TCton el buen tiempo, la amable y aseada gente hacía limpieza. Era como un zafarrancho de combate, el ejército pertrechado de brochas, trapos y plumeros. Además de limpiar, los días se pasaban divertidos entre bromas y chascarrillos. Con frecuencia, las vecinas apoyaban las limpiezas ajenas poniéndose a disposición unas de otras y eso animaba el trabajo adornándolo con aires festivos. La una experta en arrancar el polvo en los más recónditos lugares, la otra un genio del jabón y la bayeta, cada quien aportaba su erudición y todo se hacía rápida y eficazmente.

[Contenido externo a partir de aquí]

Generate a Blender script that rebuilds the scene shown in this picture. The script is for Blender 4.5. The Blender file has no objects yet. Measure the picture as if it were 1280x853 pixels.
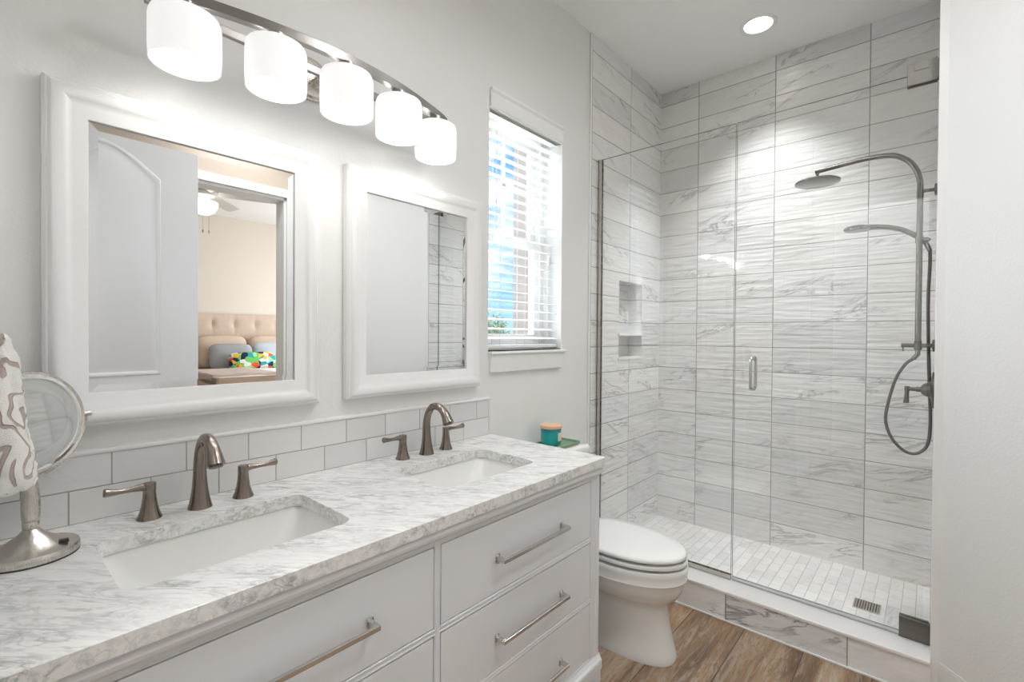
import bpy, bmesh, math, random
from mathutils import Vector, Matrix, noise as mnoise
random.seed(7)
C = bpy.context.scene.collection
sc = bpy.context.scene
PI = math.pi

# ------------------------------------------------------------------ camera
F, YAW, PIT, ROL, SHY = 593.8079, .7232, -.0104, .007, -1.4119
cd = bpy.data.cameras.new('camera'); cam = bpy.data.objects.new('camera', cd); C.objects.link(cam)
cd.sensor_width = 36; cd.lens = F / 1280 * 36; cd.clip_start = .01; cd.clip_end = 300
cd.shift_y = SHY / 1280
fw = Vector((math.cos(YAW) * math.cos(PIT), math.sin(YAW) * math.cos(PIT), math.sin(PIT)))
rt = Vector((math.sin(YAW), -math.cos(YAW), 0)); up = rt.cross(fw)
r2 = rt * math.cos(ROL) + up * math.sin(ROL); u2 = up * math.cos(ROL) - rt * math.sin(ROL)
M = Matrix((r2, u2, -fw)).transposed().to_4x4(); M.translation = (0, 0, 1.32)
cam.matrix_world = M
sc.camera = cam

# ------------------------------------------------------------------ view and light settings
sc.view_settings.view_transform = 'Standard'
try: sc.view_settings.look = 'None'
except Exception: pass
sc.view_settings.exposure = 0.43
sc.view_settings.gamma = 1.0
sc.view_settings.use_curve_mapping = False
sc.cycles.max_bounces = 14; sc.cycles.diffuse_bounces = 6; sc.cycles.glossy_bounces = 6
sc.cycles.transparent_max_bounces = 16; sc.cycles.use_denoising = True
sc.cycles.sample_clamp_indirect = 6.0
sc.cycles.caustics_reflective = False; sc.cycles.caustics_refractive = False

VANITY_BULB = .36      # W of each bulb in the vanity light
SHADE_EMIT = .46
CAN_LIGHT = 4.6       # recessed ceiling lights, seen and added
BEDROOM = 62.0  # power of the added bedroom fill lamp
SKY = 1.15

# ------------------------------------------------------------------ node helpers
class NT:
    def __init__(s, nt): s.nt = nt; s.N = nt.nodes; s.L = nt.links
    def node(s, t, **k):
        n = s.N.new(t)
        for a, b in k.items(): setattr(n, a, b)
        return n
    def put(s, n, i, v):
        if v is None: return
        if isinstance(v, bpy.types.NodeSocket): s.L.new(v, n.inputs[i])
        else: n.inputs[i].default_value = v
    def math(s, op, a, b=None, c=None, clamp=False):
        n = s.node('ShaderNodeMath', operation=op); n.use_clamp = clamp
        s.put(n, 0, a); s.put(n, 1, b); s.put(n, 2, c); return n.outputs[0]
    def vmath(s, op, a, b=None, sc_=None):
        n = s.node('ShaderNodeVectorMath', operation=op); s.put(n, 0, a); s.put(n, 1, b)
        if sc_ is not None: s.put(n, 3, sc_)
        return n.outputs[0]
    def sep(s, v):
        n = s.node('ShaderNodeSeparateXYZ'); s.put(n, 0, v); return n.outputs
    def comb(s, x, y, z=0.0):
        n = s.node('ShaderNodeCombineXYZ'); s.put(n, 0, x); s.put(n, 1, y); s.put(n, 2, z); return n.outputs[0]
    def noise(s, v, scale=5, detail=4, rough=.5, dist=0, out=0):
        n = s.node('ShaderNodeTexNoise'); s.put(n, 'Vector', v); n.inputs['Scale'].default_value = scale
        n.inputs['Detail'].default_value = detail; n.inputs['Roughness'].default_value = rough
        n.inputs['Distortion'].default_value = dist; return n.outputs[out]
    def white(s, v, out='Value'):
        n = s.node('ShaderNodeTexWhiteNoise', noise_dimensions='3D'); s.put(n, 'Vector', v); return n.outputs[out]
    def ramp(s, f, stops, interp='LINEAR'):
        n = s.node('ShaderNodeValToRGB'); n.color_ramp.interpolation = interp
        e = n.color_ramp.elements
        while len(e) < len(stops): e.new(.5)
        for i, (p, c) in enumerate(stops):
            e[i].position = p; e[i].color = (c if len(c) == 4 else (*c, 1)) if not isinstance(c, (int, float)) else (c, c, c, 1)
        s.put(n, 0, f); return n.outputs[0]
    def mix(s, f, a, b, mode='MIX'):
        n = s.node('ShaderNodeMix', data_type='RGBA', blend_type=mode); s.put(n, 0, f)
        for i, v in ((6, a), (7, b)):
            if not isinstance(v, bpy.types.NodeSocket) and len(v) == 3: v = (*v, 1)
            s.put(n, i, v)
        return n.outputs[2]
    def bump(s, h, strength=.3, dist=.01, nrm=None):
        n = s.node('ShaderNodeBump'); n.inputs['Strength'].default_value = strength
        n.inputs['Distance'].default_value = dist; s.put(n, 'Height', h)
        if nrm is not None: s.put(n, 'Normal', nrm)
        return n.outputs[0]
    def coord(s, w='Object'): return s.node('ShaderNodeTexCoord').outputs[w]

def mat(name, col=(.8, .8, .8), rough=.5, metal=0., ior=None, spec=None, emit=None, estr=0, coat=0):
    m = bpy.data.materials.new(name); m.use_nodes = True
    b = m.node_tree.nodes['Principled BSDF']
    b.inputs['Base Color'].default_value = (*col, 1); b.inputs['Roughness'].default_value = rough
    b.inputs['Metallic'].default_value = metal
    if spec is not None: b.inputs['Specular IOR Level'].default_value = spec
    if coat: b.inputs['Coat Weight'].default_value = coat; b.inputs['Coat Roughness'].default_value = .05
    if emit: b.inputs['Emission Color'].default_value = (*emit, 1); b.inputs['Emission Strength'].default_value = estr
    return m, NT(m.node_tree), b

def painted(name, col, rough=.5, bscale=260, bstr=.12, bd=.002, var=.015, coat=0):
    """A painted or plain surface: slight tone variation and a fine bump."""
    m, t, b = mat(name, col, rough, coat=coat)
    o = t.coord()
    f = t.noise(o, 2.5, 3)
    t.L.new(t.mix(f, tuple(max(0, c - var) for c in col), tuple(min(1, c + var) for c in col)), b.inputs['Base Color'])
    if bstr: t.L.new(t.bump(t.noise(o, bscale, 2), bstr, bd), b.inputs['Normal'])
    return m

def metalm(name, col, rough=.28, brushed=0):
    m, t, b = mat(name, col, rough, 1.0)
    o = t.coord()
    v = t.vmath('MULTIPLY', o, (900, 900, 60)) if brushed else o
    f = t.noise(v, 1 if brushed else 60, 2)
    t.put(b, 'Roughness', t.math('MULTIPLY_ADD', f, .04, rough - .02))
    return m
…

Con la llegada de los artilugios electrónicos y materiales sintéticos autolimpiables la limpieza general ha caído en desuso. Nadie pone patas arriba la casa ni blanquea las paredes ni desaloja el desván o da vuelta a los colchones. La ropa de invierno, que era sacudida con fuerza antes de envolverla primorosamente entre bolas de naftalina, hoy, o la tiras porque es de usar y tirar o permanece colgada en los armarios, compartiendo sitio abrigos de lana y biquinis de colores. Y, sin embargo, este final de primavera revuelta ha traído de la mano la moda de las limpiezas. Parece que vuelven con fuerza inesperada. Porque no pasa un día sin que los medios y los personajillos públicos hagan mención a lo que ocultan las alfombras, lo que encierran algunos cajones y lo higiénico de la ventilación. Incluso hay quien menciona haber visto a funcionarios y cargos públicos en funciones llevando paquetes de basura a los contenedores, en plena faena de limpieza. Desconfíen. Porque a estas alturas muchos no saben todavía si van o vienen, y aún se preguntan si mejor tirar los trastos viejos o guardar papeles amarillos, así que, ni siquiera ventilan. Dice el CIS que la mala imagen de los políticos ha alcanzado su récord histórico a quien solo sobrepasa la preocupación por el paro y la crisis. No es extraño. Tengo la impresión de que no son eruditos ni en fregona. Están quietos, a verlas venir. Y mientras, la casa sin barrer.